Tuesday, July 9, 2013

Last Supper (2012) New York Asian Film Festival 2013

From director Lu Cuan who made the amazing City of Life and Death comes The Last Supper the story of the Emperor Liu, who on his death bed hallucinates and relives his past as court intrigue goes on around him.

Based upon events that transpired during the Chu-Han Contention which bridged the Qin and Han Dynasties the film the film covers the legendary Feast at the Hong Gate and the Battle of Gaixia. (The subject was also the subject of the film White Vengeance). If you have no idea what that all means you'll be fine since while I did some research following seeing and reviewing White Vengeance I still don't completely understand it all. The details are not important, you simply have to be able to watch one man essentially win the world and lose his soul by double crossing everyone to get there.

More tone poem of a remembered life than straight forward narrative. We are adrift in the mind of Liu and at his mercy as to how he tells the story. Some things are real sometimes they are clearly fantastical. What we are seeing is not the whole truth but what he chooses to see and relive.

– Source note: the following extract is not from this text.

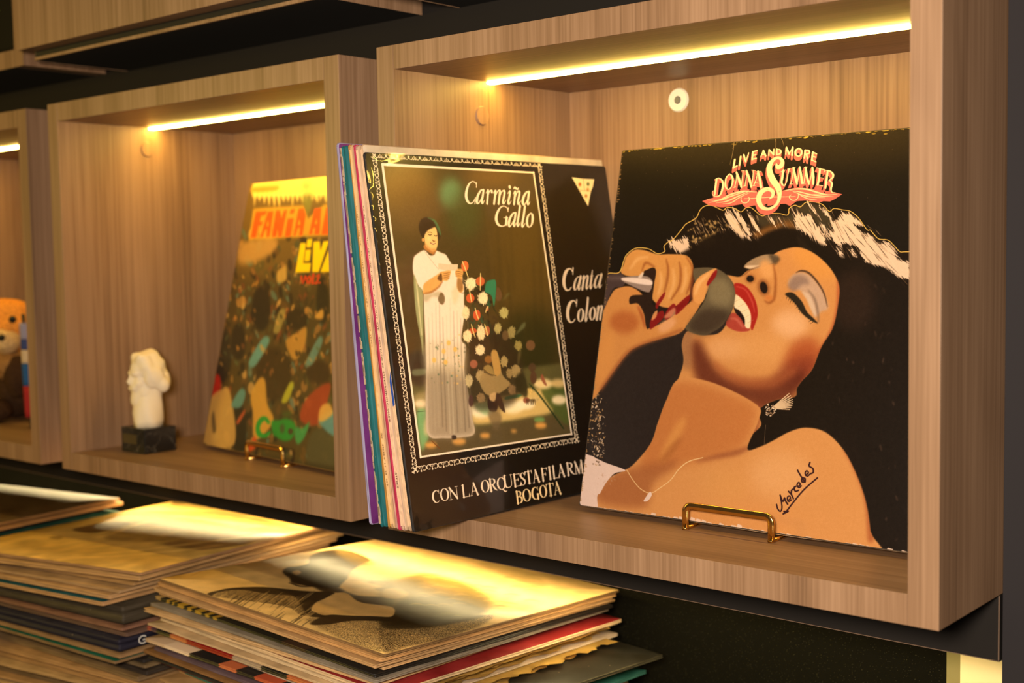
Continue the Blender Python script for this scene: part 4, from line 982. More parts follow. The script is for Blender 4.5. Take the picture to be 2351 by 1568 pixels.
    A.poly(Za(1655, 830, 1690, 770, 1760, 740, 1860, 690, 1960, 690, 2080, 770, 2351, 810, 2351, 890, 2200, 890, 1900, 870, 1750, 880), (200, 160, 96), .95, 1.5)
    A.stroke(Za(600, 540, 760, 470, 880, 460), [1, 2, 1], (160, 110, 50), .6, .6)
    A.mottle(.03, 12)
    A.grain(5)
    return A

def art_yellowed():
    """top cover of the second pile: pale ochre with brown wash patches and painted glossy streaks"""
    A = Art(480, 480, P2_F - P2_R[:, 0] * LP, P2_R[:, 0], P2_R[:, 1], LP, LP, (206, 166, 86))
    Z = zm(0, 1040, 2.939)
    br = (120, 88, 48)
    A.poly(Z(490, 515, 700, 470, 880, 470, 800, 505, 620, 540), (96, 68, 34), .85, 2.5)
    A.poly(Z(700, 560, 900, 470, 1200, 430, 1520, 490, 1450, 560, 1200, 590, 850, 600), (156, 122, 62), .8, 4)
    A.poly(Z(1100, 610, 1400, 560, 1700, 500, 1900, 500, 2080, 520, 1800, 590, 1420, 650, 1300, 650), (140, 106, 60), .9, 3)
    A.poly(Z(980, 395, 1300, 430, 1700, 480, 2000, 520, 1900, 480, 1500, 400), (120, 90, 46), .7, 3)
    A.poly(Z(330, 570, 420, 560, 400, 585), (150, 116, 60), .8, 2)
    for pts in ((400, 620, 700, 560, 1000, 460, 1250, 430), (500, 690, 900, 660, 1300, 610, 1700, 560), (350, 700, 700, 700, 1100, 670, 1500, 620)):
        A.stroke(Z(*pts), [1, 3, 3, 1], (238, 196, 110), .7, 2)  # pale gloss streaks, sheen painted into the print
    A.mottle(.05, 10)
    A.grain(4)
    return A
# ------------------------------------------------------------------ materials
def new_mat(name):
    m = bpy.data.materials.new(name)
    m.use_nodes = True
    nt = m.node_tree
    b = nt.nodes['Principled BSDF']
    return m, nt, b

def lin(c):
    c = np.array(c, float) / 255.0
    r = np.where(c <= 0.04045, c / 12.92, ((c + 0.055) / 1.055) ** 2.4)
    return (float(r[0]), float(r[1]), float(r[2]), 1.0)

def plain(name, col, rough=0.6, metal=0.0, spec=0.3, bump=0.0, scale=200.0, var=0.0):
    m, nt, b = new_mat(name)
    b.inputs['Base Color'].default_value = col
    b.inputs['Roughness'].default_value = rough
    b.inputs['Metallic'].default_value = metal
    b.inputs['Specular IOR Level'].default_value = spec
    if bump or var:
        tc = nt.nodes.new('ShaderNodeTexCoord')
        n = nt.nodes.new('ShaderNodeTexNoise')
        n.inputs['Scale'].default_value = scale
        n.inputs['Detail'].default_value = 4
        nt.links.new(tc.outputs['Object'], n.inputs['Vector'])
        if bump:
            bp = nt.nodes.new('ShaderNodeBump')
            bp.inputs['Strength'].default_value = bump
            bp.inputs['Distance'].default_value = 0.001
            nt.links.new(n.outputs['Fac'], bp.inputs['Height'])
            nt.links.new(bp.outputs['Normal'], b.inputs['Normal'])
        if var:
            r = nt.nodes.new('ShaderNodeMapRange')
            r.inputs[1].default_value, r.inputs[2].default_value = 0.3, 0.7
            r.inputs[3].default_value, r.inputs[4].default_value = 1 - var, 1 + var
            mx = nt.nodes.new('ShaderNodeMix')
            mx.data_type = 'RGBA'
            mx.blend_type = 'MULTIPLY'
            mx.inputs[0].default_value = 1.0
            mx.inputs[6].default_value = col
            nt.links.new(n.outputs['Fac'], r.inputs[0])
            nt.links.new(r.outputs[0], mx.inputs[7])
            nt.links.new(mx.outputs[2], b.inputs['Base Color'])
    return m

def wood(name, vertical=True, gain=1.0):
    """walnut-look laminate, grain running up (or along x)"""
    m, nt, b = new_mat(name)
    L = nt.links.new
    geo = nt.nodes.new('ShaderNodeNewGeometry')
    def mapped(sc):
        mp = nt.nodes.new('ShaderNodeMapping')
        mp.inputs['Scale'].default_value = sc if vertical else (sc[2], sc[1], sc[0])
        L(geo.outputs['Position'], mp.inputs['Vector'])
        return mp
    def noise(sc, det, dist=0.0, rough=0.55):
        n = nt.nodes.new('ShaderNodeTexNoise')
        n.inputs['Scale'].default_value = 1.0
        n.inputs['Detail'].default_value = det
        n.inputs['Roughness'].default_value = rough
        n.inputs['Distortion'].default_value = dist
        L(mapped(sc).outputs['Vector'], n.inputs['Vector'])
        return n
    broad = noise((26, 26, 0.7), 3, 0.25)
    fine = noise((340, 340, 3.4), 4, 0.1)
    pore = noise((620, 620, 14), 2)
    wave = nt.nodes.new('ShaderNodeTexNoise')
    wave.inputs['Scale'].default_value = 1.0
    wave.inputs['Detail'].default_value = 2
    wave.inputs['Distortion'].default_value = 1.2
    L(mapped((9, 9, 1.1)).outputs['Vector'], wave.inputs['Vector'])
    sn = nt.nodes.new('ShaderNodeMath')
    sn.operation = 'MULTIPLY'
    sn.inputs[1].default_value = 42.0
    L(wave.outputs['Fac'], sn.inputs[0])
    s2 = nt.nodes.new('ShaderNodeMath')
    s2.operation = 'SINE'
    L(sn.outputs[0], s2.inputs[0])
    def mad(a, k, c):
        q = nt.nodes.new('ShaderNodeMath')
        q.operation = 'MULTIPLY_ADD'
        L(a, q.inputs[0])
        q.inputs[1].default_value = k
        if isinstance(c, float):
            q.inputs[2].default_value = c
        else:
            L(c, q.inputs[2])
        return q.outputs[0]
    f = mad(broad.outputs['Fac'], 1.0, -0.43)
    f = mad(fine.outputs['Fac'], 0.95, f)
    f = mad(s2.outputs[0], 0.045, f)
    f = mad(pore.outputs['Fac'], 0.35, f)
    cr = nt.nodes.new('ShaderNodeValToRGB')
    e = cr.color_ramp.elements
    e[0].position, e[1].position = 0.22, 1.02
    g = gain * 0.77
    e[0].color = (0.150 * g, 0.078 * g, 0.037 * g, 1)
    e[1].color = (0.430 * g, 0.255 * g, 0.142 * g, 1)
    mid = e.new(0.62)
    mid.color = (0.300 * g, 0.168 * g, 0.087 * g, 1)
    L(f, cr.inputs[0])
    L(cr.outputs[0], b.inputs['Base Color'])
    b.inputs['Roughness'].default_value = 0.42
    b.inputs['Specular IOR Level'].default_value = 0.35
    bp = nt.nodes.new('ShaderNodeBump')
    bp.inputs['Strength'].default_value = 0.12
    bp.inputs['Distance'].default_value = 0.0006
    L(fine.outputs['Fac'], bp.inputs['Height'])
    L(bp.outputs['Normal'], b.inputs['Normal'])
    return m

M_WV = wood('wood_upright_grain')
M_WH = wood('wood_lengthwise_grain', False, 0.8)
M_EDGE = plain('edge_and_highlight', (0.15, 0.095, 0.06, 1), 0.5)  # brown board edge, also the strip painted as the lower-edge highlight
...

Actually much of the film has a very strong emotional sense to it as we go through events with an unconscious or subconscious thread of feeling what Liu is feeling. Its this sense of emotion and feeling that draws us into the film and keeps us anchored even when the film's narrative is less than clear.

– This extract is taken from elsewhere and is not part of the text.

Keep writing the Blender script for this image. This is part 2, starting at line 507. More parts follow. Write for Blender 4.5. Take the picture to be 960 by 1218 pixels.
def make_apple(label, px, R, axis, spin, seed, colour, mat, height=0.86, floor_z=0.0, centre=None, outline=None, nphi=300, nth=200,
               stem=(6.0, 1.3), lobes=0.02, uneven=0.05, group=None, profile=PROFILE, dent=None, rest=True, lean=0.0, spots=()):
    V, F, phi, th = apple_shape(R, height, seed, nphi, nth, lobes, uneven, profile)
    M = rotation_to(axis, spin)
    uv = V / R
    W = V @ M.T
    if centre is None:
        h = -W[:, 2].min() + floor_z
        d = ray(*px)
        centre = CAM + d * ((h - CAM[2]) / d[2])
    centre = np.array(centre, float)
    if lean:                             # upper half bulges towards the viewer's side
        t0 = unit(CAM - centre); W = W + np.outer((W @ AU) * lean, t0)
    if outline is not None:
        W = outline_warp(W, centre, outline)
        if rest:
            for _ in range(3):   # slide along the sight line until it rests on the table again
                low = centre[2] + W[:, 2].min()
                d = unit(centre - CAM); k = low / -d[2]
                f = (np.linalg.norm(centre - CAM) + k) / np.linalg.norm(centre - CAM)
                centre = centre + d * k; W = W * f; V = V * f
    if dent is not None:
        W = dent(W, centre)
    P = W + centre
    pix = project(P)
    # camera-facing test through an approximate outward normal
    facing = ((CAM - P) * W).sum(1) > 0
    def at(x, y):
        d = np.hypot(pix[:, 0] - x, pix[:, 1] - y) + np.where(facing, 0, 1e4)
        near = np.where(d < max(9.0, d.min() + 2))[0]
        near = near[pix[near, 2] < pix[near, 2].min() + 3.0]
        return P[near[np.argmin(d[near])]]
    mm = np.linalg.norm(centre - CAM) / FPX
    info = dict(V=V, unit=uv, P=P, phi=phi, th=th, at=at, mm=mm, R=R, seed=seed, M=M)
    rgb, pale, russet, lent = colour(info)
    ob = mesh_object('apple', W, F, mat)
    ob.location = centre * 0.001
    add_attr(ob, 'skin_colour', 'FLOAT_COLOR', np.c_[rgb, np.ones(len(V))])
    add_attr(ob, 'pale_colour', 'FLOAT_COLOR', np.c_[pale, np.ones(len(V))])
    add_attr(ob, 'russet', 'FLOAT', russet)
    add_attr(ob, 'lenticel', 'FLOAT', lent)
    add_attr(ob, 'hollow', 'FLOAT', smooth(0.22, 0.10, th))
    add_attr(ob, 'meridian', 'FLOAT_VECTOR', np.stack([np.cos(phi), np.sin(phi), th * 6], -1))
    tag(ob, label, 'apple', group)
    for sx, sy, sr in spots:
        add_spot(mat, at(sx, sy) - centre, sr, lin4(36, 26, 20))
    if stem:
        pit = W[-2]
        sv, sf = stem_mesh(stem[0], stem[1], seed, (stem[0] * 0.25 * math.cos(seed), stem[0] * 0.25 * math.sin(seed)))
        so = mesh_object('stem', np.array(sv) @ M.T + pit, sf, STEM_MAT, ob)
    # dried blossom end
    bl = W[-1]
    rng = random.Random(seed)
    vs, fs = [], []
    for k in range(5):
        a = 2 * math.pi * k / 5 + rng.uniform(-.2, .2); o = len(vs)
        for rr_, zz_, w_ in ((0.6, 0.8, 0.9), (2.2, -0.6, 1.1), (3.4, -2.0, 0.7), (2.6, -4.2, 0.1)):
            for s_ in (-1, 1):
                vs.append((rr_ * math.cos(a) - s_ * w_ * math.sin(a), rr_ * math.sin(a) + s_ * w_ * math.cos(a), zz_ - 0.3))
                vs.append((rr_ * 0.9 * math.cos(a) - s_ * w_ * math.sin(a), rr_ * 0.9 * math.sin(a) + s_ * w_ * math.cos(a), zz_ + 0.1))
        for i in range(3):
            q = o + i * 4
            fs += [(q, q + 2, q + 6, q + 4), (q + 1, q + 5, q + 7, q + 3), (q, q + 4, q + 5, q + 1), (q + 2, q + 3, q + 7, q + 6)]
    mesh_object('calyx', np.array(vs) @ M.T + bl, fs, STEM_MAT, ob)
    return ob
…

The film is a visual stunner. I don't think there is a film at NYAFF this year that looks quite this amazing.

Watching the film I was struck by two things, first much of the power of the film is in the visuals. They are the films arms and hands, grabbing you pulling the viewer in and then at some point turning us loose to free fall amongst the hovels, castles and crashing armies. They are also so carefully nuanced that I think it's possible to watch many sections of the film without dialog and still know what is going on.

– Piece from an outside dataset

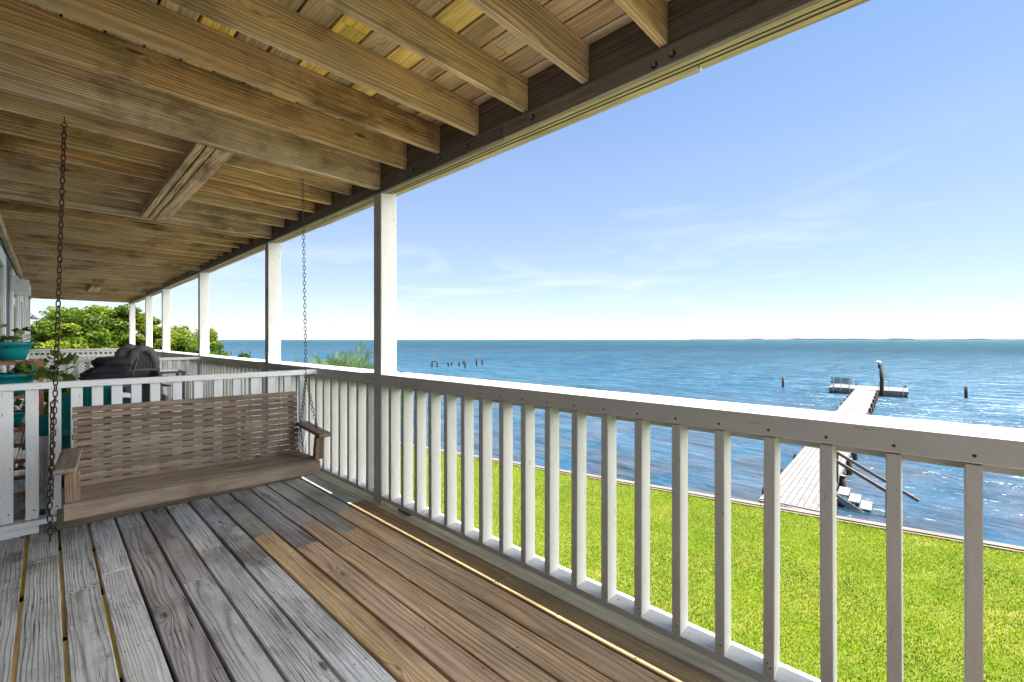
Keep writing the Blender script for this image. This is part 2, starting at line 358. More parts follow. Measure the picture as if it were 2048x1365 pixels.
def water_mat():
    m, nt, b = newmat('bay_water'); q = NT(nt)
    g = q.n('ShaderNodeNewGeometry'); P = g.outputs['Position']
    s = q.n('ShaderNodeSeparateXYZ'); q.l(P, s.inputs[0])
    # distance out from the bulkhead: deep blue-green offshore, weedy brown shallows by the wall
    shore = q.math('ADD', q.math('SUBTRACT', s.outputs[0], 13.0), q.math('MULTIPLY', s.outputs[1], 0.217))
    n = q.noise(P, (0.22, 0.5, 1), 5, 0.6, 0.5)
    bn = q.noise(P, (0.012, 0.05, 1), 4, 0.6)
    c = q.mix(q.mapr(bn, 0.35, 0.65), (0.006, 0.034, 0.066), (0.012, 0.054, 0.085))
    far = q.mapr(shore, 20, 600)
    c = q.mix(far, c, (0.008, 0.046, 0.066))
    sh = q.math('MULTIPLY', q.mapr(shore, 46, 4), q.mapr(n, 0.33, 0.60))
    c = q.mix(q.math('MULTIPLY', sh, 0.6), c, (0.050, 0.042, 0.040))
    n3 = q.noise(P, (0.9, 1.2, 1), 4, 0.65, 0.6, loc=(5, 5, 0))
    sh2 = q.math('MULTIPLY', q.mapr(shore, 3.5, 0.3), q.mapr(n3, 0.4, 0.6))
    c = q.mix(sh2, c, (0.055, 0.038, 0.012))
    w1 = q.noise(P, (0.85, 0.24, 1), 4, 0.6, 0.8)
    w2 = q.noise(P, (2.3, 0.9, 1), 3, 0.55, 0.5, loc=(9, 2, 0))
    w3 = q.noise(P, (0.33, 0.10, 1), 3, 0.6, 0.4, loc=(4, 21, 0))
    h = q.math('ADD', q.math('ADD', w1, q.math('MULTIPLY', w2, 0.42)), q.math('MULTIPLY', w3, 1.3))
    bp = q.n('ShaderNodeBump'); bp.inputs['Strength'].default_value = 1.0; bp.inputs['Distance'].default_value = 0.75
    h = q.math('MULTIPLY', h, q.mapr(shore, 0, 260, 0.30, 4.5))
    q.l(h, bp.inputs['Height'])
    rf2 = q.noise(P, (1.1, 0.30, 1), 9, 0.8, 0.5, loc=(33, 7, 0))
    c = q.mix(1.0, c, q.mix(q.mapr(rf2, 0.36, 0.64), (0.45, 0.5, 0.55), (1.7, 1.65, 1.6)), 'MULTIPLY')
    df = q.n('ShaderNodeBsdfDiffuse'); q.l(c, df.inputs[0]); q.l(bp.outputs[0], df.inputs['Normal'])
    gl = q.n('ShaderNodeBsdfGlossy'); gl.inputs['Roughness'].default_value = 0.27; q.l(bp.outputs[0], gl.inputs['Normal'])
    gl.inputs[0].default_value = (0.72, 0.88, 1.0, 1)
    fr = q.n('ShaderNodeFresnel'); fr.inputs[0].default_value = 1.33; q.l(bp.outputs[0], fr.inputs['Normal'])
    ruf = q.noise(P, (0.55, 0.16, 1), 9, 0.78, 0.4, loc=(3, 70, 0))
    fac = q.math('MULTIPLY', q.math('MINIMUM', q.math('MULTIPLY', fr.outputs[0], 1.3), 0.265), q.mapr(ruf, 0.34, 0.66, 0.15, 1.9))
    ms = q.n('ShaderNodeMixShader'); q.l(fac, ms.inputs[0]); q.l(df.outputs[0], ms.inputs[1]); q.l(gl.outputs[0], ms.inputs[2])
    q.l(ms.outputs[0], nt.nodes['Material Output'].inputs[0])
    return m
M['water'] = water_mat()

# ------------------------------------------------------------------ mesh builder
class MB:
    def __init__(s):
        s.v = []; s.f = []; s.m = []; s.wc = []; s.r = []; s.slots = []
        s.sm = []
    def slot(s, mat):
        if mat not in s.slots: s.slots.append(mat)
        return s.slots.index(mat)
    def box(s, c, L, W, T, mat, rot=None, bev=0.002, rnd=None, axis='x', jit=0.0):
        """board with length L, width W, thickness T; axis = world axis of the length; c = centre"""
        mi = s.slot(mat)
        if rot is None:
            rot = {'x': Matrix.Identity(3), 'y': Matrix(((0, -1, 0), (1, 0, 0), (0, 0, 1))),
                   'z': Matrix(((0, 0, -1), (0, 1, 0), (1, 0, 0)))}[axis]
        c = Vector(c)
        off = (rng.uniform(0, 60), rng.uniform(-0.09, 0.09), rng.uniform(0.02, 0.16) * rng.choice((-1, 1)))
        rr = rng.random() if rnd is None else rnd
        hx, hy, hz = L / 2, W / 2, T / 2
        b = min(bev, hx * .4, hy * .4, hz * .4)
        base = len(s.v); idx = {}
        for sx in (-1, 1):
            for sy in (-1, 1):
                for sz in (-1, 1):
                    for k in range(3):
                        p = [sx * hx, sy * hy, sz * hz]
                        for a in range(3):
                            if a != k: p[a] -= b * (sx, sy, sz)[a]
                        idx[(sx, sy, sz, k)] = len(s.v)
                        lp = Vector(p)
                        s.v.append(c + rot @ lp)
                        s.wc.append((lp.x + off[0], lp.y + off[1], lp.z + off[2])); s.r.append(rr)
        def face(ids):
            s.f.append(ids); s.m.append(mi); s.sm.append(False)
        for k in range(3):
            a, bb = [(1, 2), (2, 0), (0, 1)][k]
            for sg in (-1, 1):
                q = []
                for (u, v) in ((-1, -1), (1, -1), (1, 1), (-1, 1)):
                    key = [0, 0, 0]; key[k] = sg; key[a] = u; key[bb] = v
                    q.append(idx[(*key, k)])
                face(q if sg > 0 else q[::-1])
        # edges
        for k in range(3):      # edge parallel to axis k, between faces a and bb
            a, bb = [(1, 2), (2, 0), (0, 1)][k]
            for sa in (-1, 1):
                for sb in (-1, 1):
                    k1 = [0, 0, 0]; k1[k] = -1; k1[a] = sa; k1[bb] = sb
                    k2 = list(k1); k2[k] = 1
                    q = [idx[(*k1, a)], idx[(*k2, a)], idx[(*k2, bb)], idx[(*k1, bb)]]
                    face(q if sa * sb < 0 else q[::-1])
        for sx in (-1, 1):
            for sy in (-1, 1):
                for sz in (-1, 1):
                    q = [idx[(sx, sy, sz, 0)], idx[(sx, sy, sz, 1)], idx[(sx, sy, sz, 2)]]
                    face(q if sx * sy * sz > 0 else q[::-1])
        return s
    def beam(s, p0, p1, W, T, mat, up=(0, 0, 1), bev=0.002, rnd=None):
        p0 = Vector(p0); p1 = Vector(p1); d = p1 - p0; L = d.length; x = d / L
        z = Vector(up); y = z.cross(x)
        if y.length < 1e-5: y = Vector((0, 1, 0)).cross(x)
        y.normalize(); z = x.cross(y)
        return s.box((p0 + p1) / 2, L, W, T, mat, rot=Matrix((x, y, z)).transposed(), bev=bev, rnd=rnd)
    def quad(s, pts, mat, rnd=0.5):
        mi = s.slot(mat); b = len(s.v)
        for p in pts: s.v.append(Vector(p)); s.wc.append(tuple(p)); s.r.append(rnd)
        s.f.append(list(range(b, b + len(pts)))); s.m.append(mi); s.sm.append(False)
    def disc(s, c, r, n, mat, axis='z', sides=6):
        mi = s.slot(mat); b = len(s.v); c = Vector(c)
        for i in range(sides):
            a = 2 * PI * i / sides
            e = {'z': (math.cos(a), math.sin(a), 0), 'x': (0, math.cos(a), math.sin(a)), 'y': (math.sin(a), 0, math.cos(a))}[axis]
            p = c + Vector(e) * r
            s.v.append(p); s.wc.append(tuple(p)); s.r.append(.5)
        ids = list(range(b, b + sides))
        s.f.append(ids if n > 0 else ids[::-1]); s.m.append(mi); s.sm.append(False)
    def tube(s, pts, rad, mat, sides=8, cap=True, smooth=True, rnd=None, closed=False):
        mi = s.slot(mat); pts = [Vector(p) for p in pts]; n = len(pts)
        if not isinstance(rad, (list, tuple)): rad = [rad] * n
        rr = rng.random() if rnd is None else rnd; ro = rng.uniform(0, 40)
        base = len(s.v); prev = None; Lc = 0
        for i, p in enumerate(pts):
            if closed: t = pts[(i + 1) % n] - pts[i - 1]
            else: t = pts[min(i + 1, n - 1)] - pts[max(i - 1, 0)]
            t.normalize()
            if prev is None:
                a = Vector((0, 0, 1)) if abs(t.z) < .9 else Vector((1, 0, 0))
                x = t.cross(a).normalized()
            else:
                x = (prev - t * prev.dot(t)).normalized()
            prev = x; y = t.cross(x)
            if i: Lc += (p - pts[i - 1]).length
            for k in range(sides):
                a = 2 * PI * k / sides
                s.v.append(p + (x * math.cos(a) + y * math.sin(a)) * rad[i])
                s.wc.append((Lc + ro, rad[i] * math.cos(a) + .05, rad[i] * math.sin(a))); s.r.append(rr)
        rings = n if closed else n - 1
        for i in range(rings):
            for k in range(sides):
                j = (i + 1) % n; k2 = (k + 1) % sides
                s.f.append([base + i * sides + k, base + i * sides + k2, base + j * sides + k2, base + j * sides + k])
                s.m.append(mi); s.sm.append(smooth)
        if cap and not closed:
            s.f.append([base + k for k in range(sides)][::-1]); s.m.append(mi); s.sm.append(False)
            s.f.append([base + (n - 1) * sides + k for k in range(sides)]); s.m.append(mi); s.sm.append(False)
        return s
    def lathe(s, c, prof, mat, sides=24, cap0=True, cap1=True, smooth=True):
        return s.tube([Vector(c) + Vector((0, 0, z)) for z, r in prof], [r for z, r in prof], mat, sides, cap=True, smooth=smooth)
    def build(s, name, parent=None, origin=None):
        me = bpy.data.meshes.new(name)
        o = Vector(origin) if origin is not None else Vector((0, 0, 0))
        me.from_pydata([tuple(v - o) for v in s.v], [], s.f)
        for m in s.slots: me.materials.append(m)
        me.polygons.foreach_set('material_index', s.m)
        me.polygons.foreach_set('use_smooth', s.sm)
        a = me.attributes.new('wc', 'FLOAT_VECTOR', 'POINT'); a.data.foreach_set('vector', np.array(s.wc, dtype=np.float32).ravel())
        a = me.attributes.new('rnd', 'FLOAT', 'POINT'); a.data.foreach_set('value', np.array(s.r, dtype=np.float32))
        me.update()
        ob = bpy.data.objects.new(name, me); col.objects.link(ob)
        ob.location = o
        if parent is not None:
            ob.parent = parent
            ob.location = o - parent['_loc_v'] if False else o
            ob.matrix_parent_inverse = Matrix.Translation(-Vector(parent.location)) if parent.parent is None else parent_inv(parent)
        return ob
def parent_inv(p):
    # inverse of the world matrix for our unrotated objects
    return Matrix.Translation(-world_loc(p))
def world_loc(o):
    if o.parent is None: return Vector(o.location)
    return Vector(o.location) if True else None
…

The other thing I discovered is that I really have to see this film again on a BIG screen, not dinky multiplex size but big ass Walter Reade size. I really want to sit down in front and disappear into the film.

I am in many ways in awe of the film .

I should say that the cast is excellent. I should also probably go into more detail on the plot or the emotional thrust of the film,but to be perfectly honest I really can't find the words. The Last Supper is one of those films that's better to see than talk about. That's not a cop out, its simply a statement that I can't explain what the film is like until you see it.

A visual treasure and one of the must see films of the 2013 NYAFF.